W nawiązaniu do: W Niemczech zaginął kierowca, 33-letni Rumun
Niedawno informowałem, że zaginął rumuński kierowca, który z niewiadomych powodów porzucił służbową ciężarówkę pod miejscem załadunku w Monachium. Po raz ostatni widziano go 8 sierpnia, po czym ślad kompletnie zaginął, zaś wspomniana ciężarówka została pod firmą z drzwiami otwartymi po obu stronach. I wiecie co?
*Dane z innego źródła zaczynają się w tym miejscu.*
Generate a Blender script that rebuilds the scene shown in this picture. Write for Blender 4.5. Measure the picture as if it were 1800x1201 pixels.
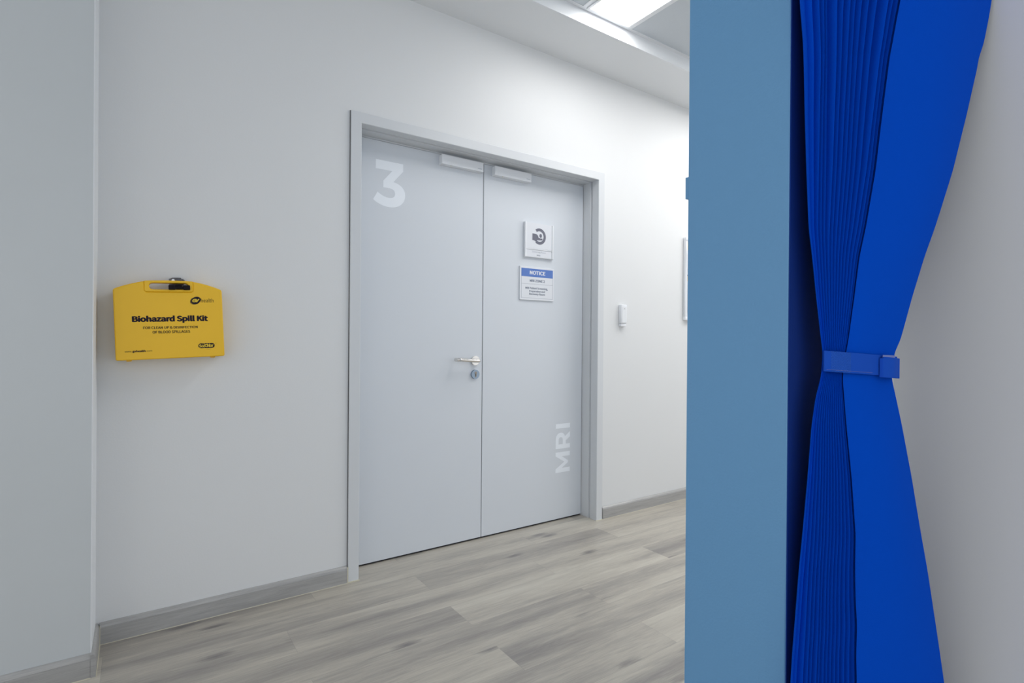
import bpy, bmesh, math, random
from mathutils import Vector, Matrix
from math import radians as R, sin, cos, pi

for o in list(bpy.data.objects):
    bpy.data.objects.remove(o)
S = bpy.context.scene
C = S.collection

# ------------------------------------------------------------------ camera
F_PX, YAW, PITCH, ROLL = 952.8, R(34.711), R(-0.113), R(0.436)
fwd = Vector((sin(YAW)*cos(PITCH), cos(YAW)*cos(PITCH), sin(PITCH)))
rt = Vector((cos(YAW), -sin(YAW), 0))
up = rt.cross(fwd)
rt2 = rt*cos(ROLL) + up*sin(ROLL)
up2 = -rt*sin(ROLL) + up*cos(ROLL)
cd = bpy.data.cameras.new('camera')
cam = bpy.data.objects.new('camera', cd)
C.objects.link(cam)
m = Matrix((rt2, up2, -fwd)).transposed().to_4x4()
m.translation = Vector((0, 0, 1.1))
cam.matrix_world = m
cd.sensor_width = 36
cd.lens = F_PX/1800*36
cd.clip_start = 0.02
S.camera = cam

# ------------------------------------------------------------------ world, exposure
W = bpy.data.worlds.new('world')
S.world = W
W.use_nodes = True
W.node_tree.nodes['Background'].inputs[0].default_value = (0.945, 0.97, 1.0, 1)
W.node_tree.nodes['Background'].inputs[1].default_value = 0.84
S.view_settings.view_transform = 'Standard'
S.view_settings.look = 'None'
S.view_settings.exposure = 0.45
S.view_settings.gamma = 1.0
S.view_settings.use_curve_mapping = False
LIGHT = 10.0                                  # radiance of the ceiling light diffusers
LIGHT_COL = (1.0, 0.985, 0.97)

# ------------------------------------------------------------------ dimensions (metres)
D = 2.437            # corridor wall
XC = -0.118          # pier side
PY = 2.220           # pier front
XL, XR, HF = 0.790, 2.366, 2.1345    # door frame outer
FW = 0.049
YL = 2.563           # door leaf face
HL = 2.076
XM = 1.5764
HB = 2.736           # bulkhead underside
YB = 2.096
HC = 2.812           # ceiling tiles
PX, PY0, PY1 = 1.00, 0.5387, 0.7654   # blue partition
XW = 1.465            # white side wall behind the curtain

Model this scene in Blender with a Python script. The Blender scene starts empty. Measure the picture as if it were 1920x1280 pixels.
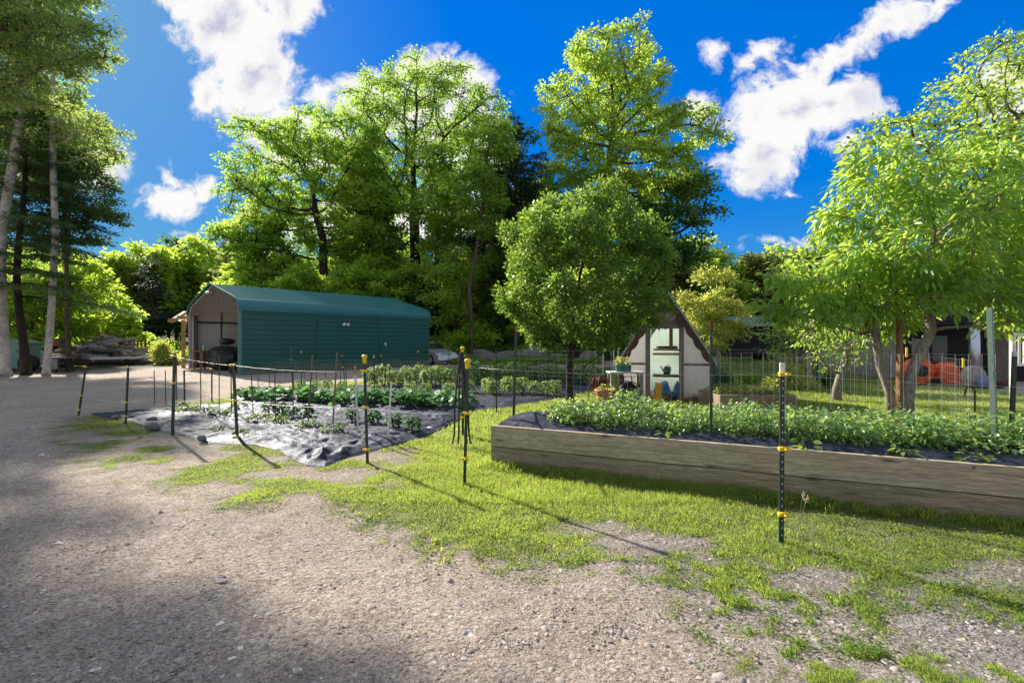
import bpy, math, random, colorsys
import numpy as np
from mathutils import Vector, Matrix
random.seed(7); RNG = np.random.default_rng(7)
S = bpy.context.scene; COL = S.collection
F = 900.0; H = 1.5          # photo focal length in pixels, eye height in metres
R = math.radians
SUN_AZ = R(-43.5); SUN_EL = R(30)

def G(px, py):              # ground point seen at that direction
    Y = H * F / (py - 640.0); return ((px - 960) / F * Y, Y)
def W(px, py, Y): return ((px - 960) / F * Y, Y, H + (640 - py) / F * Y)
def sstep(a, b, x):
    t = np.clip((x - a) / (b - a), 0, 1); return t * t * (3 - 2 * t)
def terr(x, y):
    x = np.asarray(x, float); y = np.asarray(y, float)
    z = 0.55 * sstep(17, 26, y) * sstep(6, 12, x)
    z = z + 7.0 * sstep(70, 160, y) + 30 * sstep(150, 500, y)
    return z
def T0(x, y): return float(terr(x, y))
def vnoise(x, y, s, seed=0):
    x = np.asarray(x, float) / s; y = np.asarray(y, float) / s
    xi = np.floor(x).astype(np.int64); yi = np.floor(y).astype(np.int64); fx = x - xi; fy = y - yi
    fx = fx * fx * (3 - 2 * fx); fy = fy * fy * (3 - 2 * fy)
    def h(a, b):
        n = (a * 374761393 + b * 668265263 + seed * 974711) & 0x7fffffff
        n = ((n ^ (n >> 13)) * 1274126177) & 0x7fffffff
        return ((n ^ (n >> 16)) & 0xffff) / 65535.0
    return (h(xi, yi) * (1 - fx) + h(xi + 1, yi) * fx) * (1 - fy) + (h(xi, yi + 1) * (1 - fx) + h(xi + 1, yi + 1) * fx) * fy
def fbm(x, y, s, seed=0, o=4):
    r = 0; a = .5; t = 0
    for k in range(o): r = r + a * vnoise(x, y, s / 2 ** k, seed + k * 17); t += a; a *= .55
    return r / t
def polysd(x, y, poly):     # signed distance, positive inside
    P = np.array(poly, float); x = np.asarray(x, float); y = np.asarray(y, float)
    ins = np.zeros(x.shape, bool); dm = np.full(x.shape, 1e9); n = len(P)
    for i in range(n):
        ax, ay = P[i]; bx, by = P[(i + 1) % n]
        dx, dy = bx - ax, by - ay
        t = np.clip(((x - ax) * dx + (y - ay) * dy) / (dx * dx + dy * dy + 1e-12), 0, 1)
        dm = np.minimum(dm, np.hypot(x - ax - t * dx, y - ay - t * dy))
        if ay != by:
            c = ((ay > y) != (by > y)) & (x < dx * (y - ay) / (dy) + ax); ins ^= c
    return np.where(ins, dm, -dm)

# ------------------------------------------------------------------ objects
def tag(o, label=None, cat=None, group=None, kind=None):
    if label: o['label'] = label
    if cat: o['category'] = cat
    if group: o['group'] = group
    if kind: o['kind'] = kind
    return o
def thing(name, loc, label, cat, rz=0, group=None):
    o = bpy.data.objects.new(name, None); COL.objects.link(o)
    o.location = loc; o.rotation_euler = (0, 0, rz); o.empty_display_size = .1
    return tag(o, label, cat, group)
def worldmat(o):
    m = Matrix.Identity(4)
    while o is not None:
        b = Matrix.Translation(o.location) @ o.rotation_euler.to_matrix().to_4x4() @ Matrix.Diagonal((*o.scale, 1))
        m = b @ m; o = o.parent
    return m
def copy_tree(o, parent=None):
    c = o.copy(); COL.objects.link(c); c.parent = parent
    for ch in list(o.children): copy_tree(ch, c)
    return c
def link(name, me, mats, parent=None):
    o = bpy.data.objects.new(name, me); COL.objects.link(o)
    for m in (mats if isinstance(mats, (list, tuple)) else [mats]): me.materials.append(m)
    if parent is not None: o.parent = parent
    return o

class MB:
    def __init__(s): s.v = []; s.f = []; s.m = []; s.cur = 0
    def add(s, vs, fs):
        b = len(s.v); s.v += [tuple(p) for p in vs]; s.f += [tuple(b + i for i in f) for f in fs]; s.m += [s.cur] * len(fs); return s
    def boxm(s, M, sx, sy, sz):
        vs = [M @ Vector((x * sx / 2, y * sy / 2, z * sz / 2)) for x in (-1, 1) for y in (-1, 1) for z in (-1, 1)]
        return s.add(vs, [(0, 1, 3, 2), (4, 6, 7, 5), (0, 4, 5, 1), (2, 3, 7, 6), (0, 2, 6, 4), (1, 5, 7, 3)])
    def box(s, c, d, rz=0, rx=0, ry=0):
        return s.boxm(Matrix.Translation(c) @ Matrix.Rotation(rz, 4, 'Z') @ Matrix.Rotation(ry, 4, 'Y') @ Matrix.Rotation(rx, 4, 'X'), *d)
    def beam(s, p0, p1, w, h):
        p0 = Vector(p0); p1 = Vector(p1); d = p1 - p0; q = d.to_track_quat('X', 'Z')
        return s.boxm(Matrix.Translation((p0 + p1) / 2) @ q.to_matrix().to_4x4(), d.length, w, h)
    def tube(s, pts, r, n=6, cap=True):
        pts = [Vector(p) for p in pts]; k = len(pts)
        if not isinstance(r, (list, tuple)): r = [r] * k
        t = (pts[1] - pts[0]).normalized(); a = Vector((1, 0, 0)) if abs(t.x) < .8 else Vector((0, 1, 0))
        u = (a - t * a.dot(t)).normalized(); vs = []
        for i in range(k):
            t = (pts[min(i + 1, k - 1)] - pts[max(i - 1, 0)])
            if t.length < 1e-9: t = Vector((0, 0, 1))
            t.normalize(); u = u - t * u.dot(t)
            u = u.normalized() if u.length > 1e-6 else t.orthogonal().normalized()
            w = t.cross(u)
            for j in range(n):
                an = 2 * math.pi * j / n; vs.append(pts[i] + (u * math.cos(an) + w * math.sin(an)) * r[i])
        fs = [(i * n + j, i * n + (j + 1) % n, (i + 1) * n + (j + 1) % n, (i + 1) * n + j) for i in range(k - 1) for j in range(n)]
        if cap: fs += [tuple(range(n))[::-1], tuple((k - 1) * n + j for j in range(n))]
        return s.add(vs, fs)
    def lathe(s, c, prof, n=20, M=None, cap=True):
        M = M or Matrix.Identity(4); vs = []
        for r, z in prof:
            for j in range(n):
                a = 2 * math.pi * j / n; vs.append(Vector(c) + M @ Vector((r * math.cos(a), r * math.sin(a), z)))
        k = len(prof)
        fs = [(i * n + j, i * n + (j + 1) % n, (i + 1) * n + (j + 1) % n, (i + 1) * n + j) for i in range(k - 1) for j in range(n)]
        if cap: fs += [tuple(range(n))[::-1], tuple((k - 1) * n + j for j in range(n))]
        return s.add(vs, fs)
    def blob(s, c, rad, seed=0, amp=.2, nu=14, nv=9, rz=0):
        rs = random.Random(seed); ks = [(Vector((rs.gauss(0, 1), rs.gauss(0, 1), rs.gauss(0, 1))).normalized(), rs.uniform(.5, 1)) for _ in range(9)]
        vs = []; ca, sa = math.cos(rz), math.sin(rz)
        for i in range(nv + 1):
            th = math.pi * i / nv
            for j in range(nu):
                ph = 2 * math.pi * j / nu; d = Vector((math.sin(th) * math.cos(ph), math.sin(th) * math.sin(ph), math.cos(th)))
                m = min([1.0] + [w * 1.05 / max(d.dot(k), .01) for k, w in ks if d.dot(k) > .3])
                m = 1 - amp * 2 * (1 - m) if m < 1 else 1
                x, y, z = d.x * rad[0] * m, d.y * rad[1] * m, d.z * rad[2] * m
                vs.append((c[0] + x * ca - y * sa, c[1] + x * sa + y * ca, c[2] + z))
        fs = [(i * nu + j, (i + 1) * nu + j, (i + 1) * nu + (j + 1) % nu, i * nu + (j + 1) % nu) for i in range(nv) for j in range(nu)]
        return s.add(vs, fs)
    def extr(s, prof, y0, y1, axis='Y', close=True):   # closed profile in XZ extruded along Y
        n = len(prof); vs = [(x, y0, z) for x, z in prof] + [(x, y1, z) for x, z in prof]
        fs = [(i, (i + 1) % n, n + (i + 1) % n, n + i) for i in range(n if close else n - 1)]
        if close: fs += [tuple(range(n))[::-1], tuple(range(n, 2 * n))]
        return s.add(vs, fs)
    def build(s, name, mats, parent=None, smooth=False, world=False, bevel=0):
        me = bpy.data.meshes.new(name); v = s.v
        if world and parent is not None:
            inv = worldmat(parent).inverted(); v = [inv @ Vector(p) for p in v]
        me.from_pydata([tuple(p) for p in v], [], s.f)
        if isinstance(mats, (list, tuple)) and len(mats) > 1: me.polygons.foreach_set('material_index', s.m)
        if smooth: me.polygons.foreach_set('use_smooth', [True] * len(me.polygons))
        me.update(); o = link(name, me, mats, parent)
        if bevel:
            b = o.modifiers.new('bevel', 'BEVEL'); b.width = bevel; b.segments = 2; b.limit_method = 'ANGLE'
        return o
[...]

W środę kierowcę znaleziono, natomiast wytłumaczenie, które usłyszeli od niego austriaccy funkcjonariusze, było delikatnie mówiąc niecodzienne.
33-letni Sergiu I. został znaleziony w środę, 19 sierpnia, na stacji benzynowej w austriackim Ehrwald. Zamówił on tam kawę i kanapki, za które nie zapłacił, w związku z czym Austriacy go wylegitymowali. Wtedy okazało się, że to właśnie zaginiony przed niemal dwoma tygodniami kierowca ciężarówki. Dlaczego jednak znalazł się on w Austrii i co w ogóle tam robił? Jak stwierdził, w czasie oczekiwania na załadunek nagle doznał natchnienia od Boga. Miał on mu polecić piesze udanie się aż do Szwajcarii, aby po drodze móc przemyśleć wszystkie grzechy ludzkości.